Один по одному из конференц-залы Академии выходили ученики, и каждый вынимал из бокового кармана своего сюртука вчетверо сложенную просьбу и клал перед делопроизводителем, сидевшим за особым столом. Когда дошла моя очередь, я заметил, что была уже груда в четыре вершка вышиною. Тут же кто-то шепчет: один остался! Кто? Прошло не более минуты: узнаем, что, когда зала от нас очистилась, в самом углу оказался один историк.
Когда все прошения были уже поданы, мы вышли из правления, затем из стен Академии, и я почувствовал себя наконец на этой страшной свободе, к которой мы все так жадно стремились. Дальше вспоминать нечего. Началась действительность, а не фантазии».

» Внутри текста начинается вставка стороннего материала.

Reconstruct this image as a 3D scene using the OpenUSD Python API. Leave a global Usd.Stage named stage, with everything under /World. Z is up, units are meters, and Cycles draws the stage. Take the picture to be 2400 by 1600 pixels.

Крамской поднял знамя за свободное национальное искусство: «Вперед, без оглядки, – были люди, которым было еще труднее!» Честно и твердо в течение всей жизни отстаивал он свою позицию и всегда с гордостью вспоминал день 9 ноября 1863 года, называя его единственным хорошим днем своей жизни. Вот что писал он, между прочим, Репину по прошествии более десяти лет: «И вдруг – толчок… проснулся… 63-й год, 9-е ноября, когда четырнадцать человек отказались от программы. Единственный хороший день в моей жизни, честно и хорошо прожитый! Это единственный день, о котором я вспоминаю с чистой и искренней радостью. Проснувшись, надо было взяться за искусство. Ведь я люблю его, да как еще люблю, если бы вы знали! Больше партий, больше своего прихода, больше братьев и сестер. Что делать, всякому свое».